_EXERCISE BRIEF_. Exactly the lines from the start of the data below through the line that contains "g.build('strap', 'bag', bag)" are to be copied, with pictures left out.

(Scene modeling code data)
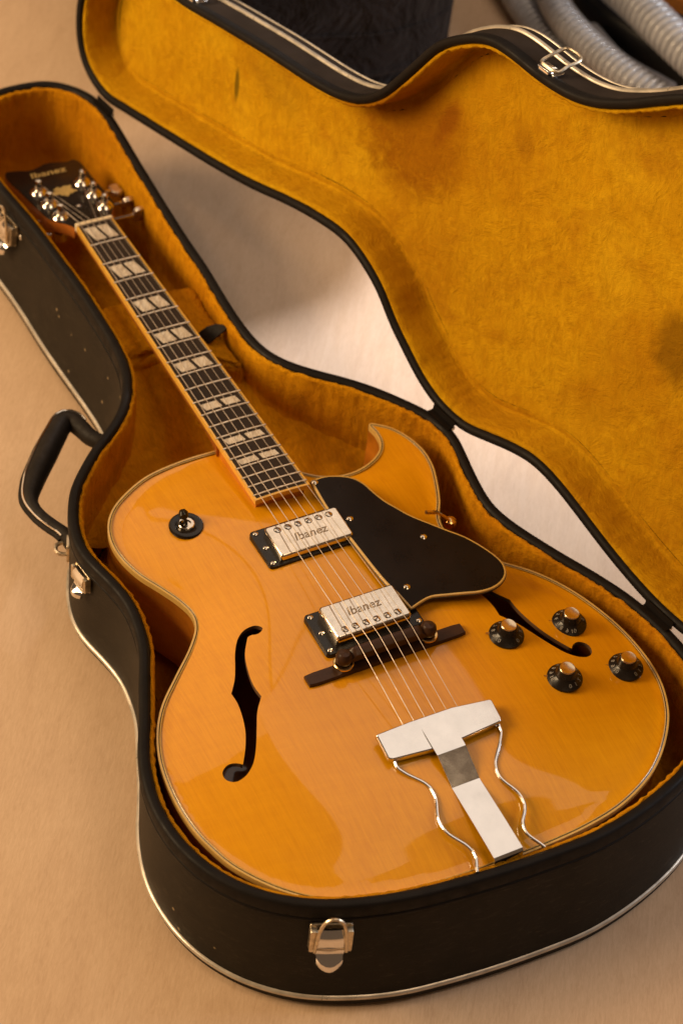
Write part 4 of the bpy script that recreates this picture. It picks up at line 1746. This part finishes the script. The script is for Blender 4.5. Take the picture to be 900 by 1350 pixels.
# loose strap folded at the corner
g = G()
c0 = fr[0] - back * 4
sp = np.array([(c0 + dirn * 20 - back * 12).tolist() + [-50], (c0 + dirn * 40 - back * 34).tolist() + [-85], (c0 + dirn * 62 - back * 42).tolist() + [-112], (c0 + dirn * 95 - back * 36).tolist() + [-108], (c0 + dirn * 120 - back * 20).tolist() + [-90], (c0 + dirn * 150 - back * 14).tolist() + [-70]], float)
g.add(*tube(catmull(sp, 50, closed=False), 8, 10, squash=((back[0], back[1], 0), 0.35)))
g.build('strap', 'bag', bag)


def hose(px, zs, r, pitch, name, label, mat='hose'):
    pp = np.array([float(t) for t in px.replace(',', ' ').split()]).reshape(-1, 2)
    pts3 = np.array([at([p], z)[0] for p, z in zip(pp, zs)])
    Lg = np.sum(np.linalg.norm(np.diff(pts3, axis=0), axis=1))
    n = int(Lg / pitch * 8)
    C = catmull(pts3, n, closed=False)
    k = np.arange(n) % 8
    rr = r * (1 - 0.32 * (1 - np.abs(np.sin(math.pi * k / 8)))**1.3)
    v, f = tube(C, rr, 28)
    base = C[len(C) // 2]
    o = mk(name, [(a, b, c) for a, b, c in v], f, mat, None)
    o['label'] = label
    o['category'] = 'hose'
    o['group'] = 'corrugated hoses behind the lid'
    return o


hose('640,-60 668,-25 690,10 720,50 760,100', [-95, -98, -100, -102, -102], 20, 9.5, 'vacuum_hose', 'darker grey ribbed hose leftmost of the three behind the lid latch')
hose('700,-70 716,-30 740,20 785,68 850,118 930,165', [-60, -62, -64, -66, -70, -80], 20, 9.5, 'vacuum_hose', 'light grey ribbed hose running down to the lid edge beside the latch')
hose('760,-80 800,-30 842,8 890,55 950,110', [-30, -30, -30, -32, -36], 25, 10.5, 'vacuum_hose', 'thick grey ribbed hose nearest the upper right corner')
q = at('775,45 812,85 880,125', -100)
g = G()
g.add(*tube(catmull(q, 30, closed=False), 17, 20))
o = g.build('smooth_tube', 'tube')
o['label'] = 'smooth grey tube between the ribbed hoses behind the lid'
o['category'] = 'tube'
bx = at('745,20 800,-60 1000,60 960,150', -HF)
o = soft_box('black_box', [p[:2] for p in bx], -HF, -70, 'blackbox', None, 1, 6, 8)
o['label'] = 'low black plastic box under the grey hoses'
o['category'] = 'box'
c3 = at('893,2', -60)[0]  # plain stand-in block for an unidentified orange-brown thing
v, f = prism(catmull(np.array([(c3[0] - 25, c3[1] - 6), (c3[0] + 15, c3[1]), (c3[0] + 20, c3[1] + 45), (c3[0] - 30, c3[1] + 40)]), 30), -HF, -40, 4)
o = mk('orange_stand_in', v, f, 'orange', None, sharp=50)
o['label'] = 'small orange brown object cut off at the upper right corner'
o['category'] = 'box'
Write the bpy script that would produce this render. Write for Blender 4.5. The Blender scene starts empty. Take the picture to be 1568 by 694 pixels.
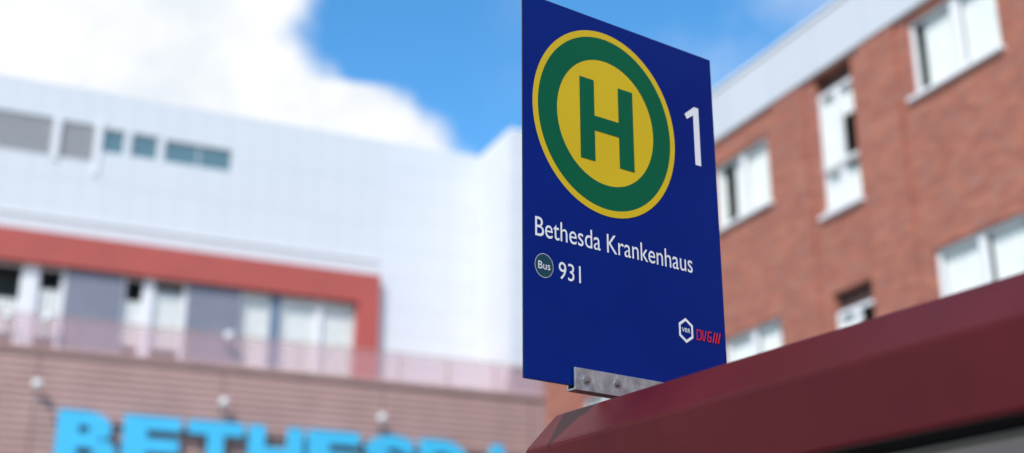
import bpy, math, random
from mathutils import Vector, Matrix
random.seed(7)
scn = bpy.context.scene
col = scn.collection

# ------------------------------------------------------------ materials
def new_mat(name):
    m = bpy.data.materials.new(name); m.use_nodes = True
    nt = m.node_tree; b = nt.nodes["Principled BSDF"]
    return m, nt, b
def mat(name, c, rough=.5, metal=0., spec=.5, noise=0., nscale=6., bump=0., bscale=60., coat=0., rvar=0.):
    m, nt, b = new_mat(name)
    b.inputs["Roughness"].default_value = rough
    b.inputs["Metallic"].default_value = metal
    b.inputs["Specular IOR Level"].default_value = spec
    b.inputs["Coat Weight"].default_value = coat
    b.inputs["Base Color"].default_value = (*c, 1)
    tc = nt.nodes.new("ShaderNodeTexCoord")
    if noise > 0:
        n = nt.nodes.new("ShaderNodeTexNoise"); n.inputs["Scale"].default_value = nscale; n.inputs["Detail"].default_value = 6
        nt.links.new(tc.outputs["Object"], n.inputs["Vector"])
        r = nt.nodes.new("ShaderNodeMapRange"); r.inputs[1].default_value = .3; r.inputs[2].default_value = .7
        r.inputs[3].default_value = 1-noise; r.inputs[4].default_value = 1+noise
        nt.links.new(n.outputs["Fac"], r.inputs[0])
        mx = nt.nodes.new("ShaderNodeVectorMath"); mx.operation = 'SCALE'
        mx.inputs[0].default_value = c; nt.links.new(r.outputs[0], mx.inputs["Scale"])
        nt.links.new(mx.outputs[0], b.inputs["Base Color"])
        if rvar > 0:
            r2 = nt.nodes.new("ShaderNodeMapRange"); r2.inputs[1].default_value = .35; r2.inputs[2].default_value = .65
            r2.inputs[3].default_value = rough-rvar; r2.inputs[4].default_value = rough+rvar
            nt.links.new(n.outputs["Fac"], r2.inputs[0]); nt.links.new(r2.outputs[0], b.inputs["Roughness"])
    if bump > 0:
        n2 = nt.nodes.new("ShaderNodeTexNoise"); n2.inputs["Scale"].default_value = bscale; n2.inputs["Detail"].default_value = 4
        nt.links.new(tc.outputs["Object"], n2.inputs["Vector"])
        bp = nt.nodes.new("ShaderNodeBump"); bp.inputs["Strength"].default_value = bump; bp.inputs["Distance"].default_value = .01
        nt.links.new(n2.outputs["Fac"], bp.inputs["Height"]); nt.links.new(bp.outputs[0], b.inputs["Normal"])
    return m

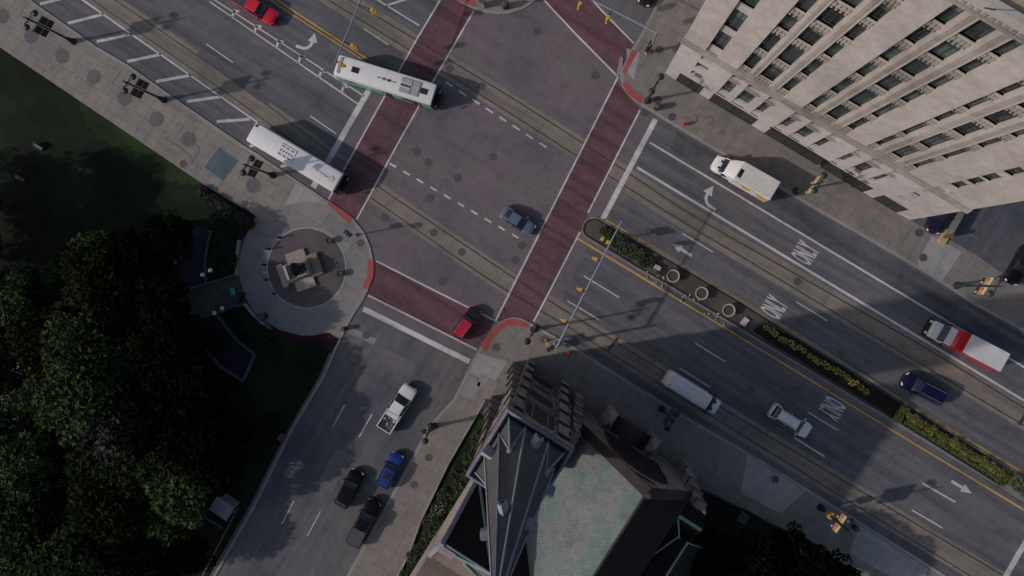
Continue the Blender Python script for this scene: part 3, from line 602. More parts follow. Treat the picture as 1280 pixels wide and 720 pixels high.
# great window with tracery
wz0, wz1, hw = 5.2, 15.5, 3.4
pts = [(-hw, wz0)]+[(hw*math.cos(math.pi-math.pi*j/14), wz1-5.2+5.2*math.sin(math.pi*j/14)**.85) for j in range(15)]+[(hw, wz0)]
o = MB().loft([[(GC+x, GY+.012, z) for x, z in pts], [(GC+x, GY-.1, z) for x, z in pts]]).build('great_window', M['black'], ch)
tq = MB(); tq.tube([(GC+x, GY+.04, z) for x, z in pts+[pts[0]]], .16, 6)
for q in range(-3, 4): tq.box(GC+q*.85-.05, GC+q*.85+.05, GY, GY+.1, wz0, wz1-abs(q)**1.6*.42-.2)
tq.box(GC-hw, GC+hw, GY, GY+.1, 9.6, 9.8); tq.build('tracery', stone_d, o)
pts = [(1.1*math.cos(6.283*j/10), 17.2+.75*math.sin(6.283*j/10)) for j in range(10)]
MB().loft([[(GC+x, GY+.012, z) for x, z in pts], [(GC+x, GY-.1, z) for x, z in pts]]).build('small_window', M['black'], ch)
# entrance porch and end buttresses with pinnacles
po = MB(); po.box(12.2, 16.6, GY, 1.1, 0, 3.3); rp = lambda y: [(12.0, y, 3.2), (16.8, y, 3.2), (14.4, y, 5.0)]
po.build('porch', stone_d, ch); MB().loft([rp(1.4), rp(GY)]).build('porch_roof', ground_mat('porch_slate', [(.045, .034, .034), (.065, .048, .046), (.085, .062, .058)], joint=(.4, .25, .025, .15), stain=.4), ch)
for x in (11.6, 17.2): pd_ = MB(); pd_.box(x-.5, x+.5, -.6, 1.6, 0, 4.2); pd_.loft([[(x-.55, -.6, 4.2), (x+.55, -.6, 4.2), (x+.55, 1.7, 4.2), (x-.55, 1.7, 4.2)], [(x-.08, .4, 5.6), (x+.08, .4, 5.6), (x+.08, .6, 5.6), (x-.08, .6, 5.6)]]); pd_.build('porch_pier', stone, ch)
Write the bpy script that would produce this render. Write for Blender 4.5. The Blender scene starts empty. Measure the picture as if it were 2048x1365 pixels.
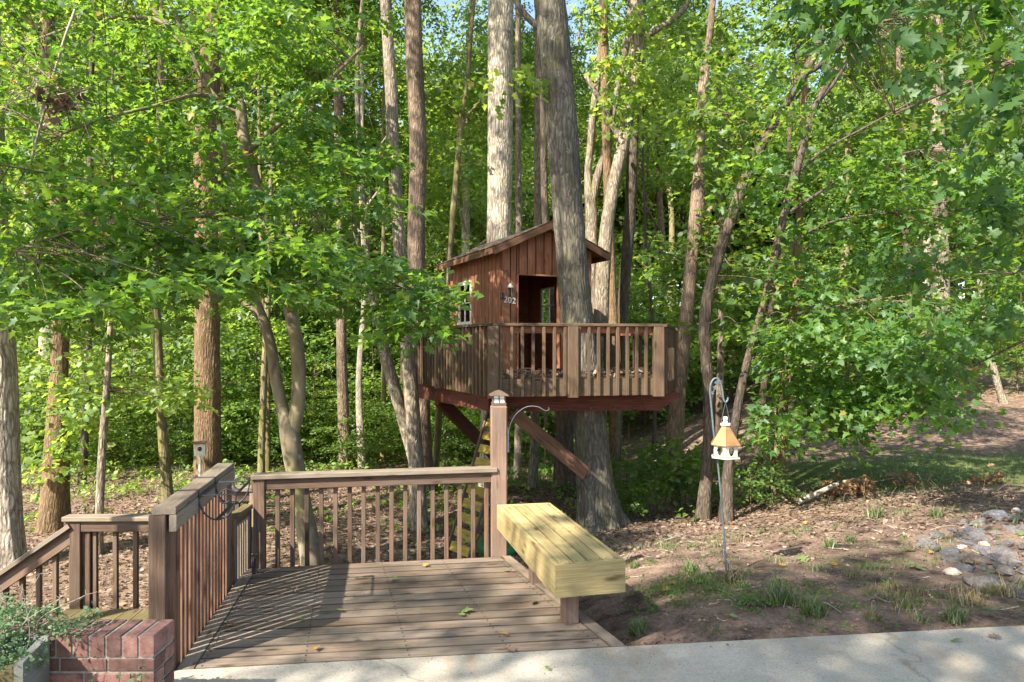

_EXERCISE RESPONSE_.
Write part 4 of the bpy script that recreates this picture. It picks up at line 1746. This part finishes the script. The script is for Blender 4.5. Take the picture to be 900 by 1350 pixels.
# loose strap folded at the corner
g = G()
c0 = fr[0] - back * 4
sp = np.array([(c0 + dirn * 20 - back * 12).tolist() + [-50], (c0 + dirn * 40 - back * 34).tolist() + [-85], (c0 + dirn * 62 - back * 42).tolist() + [-112], (c0 + dirn * 95 - back * 36).tolist() + [-108], (c0 + dirn * 120 - back * 20).tolist() + [-90], (c0 + dirn * 150 - back * 14).tolist() + [-70]], float)
g.add(*tube(catmull(sp, 50, closed=False), 8, 10, squash=((back[0], back[1], 0), 0.35)))
g.build('strap', 'bag', bag)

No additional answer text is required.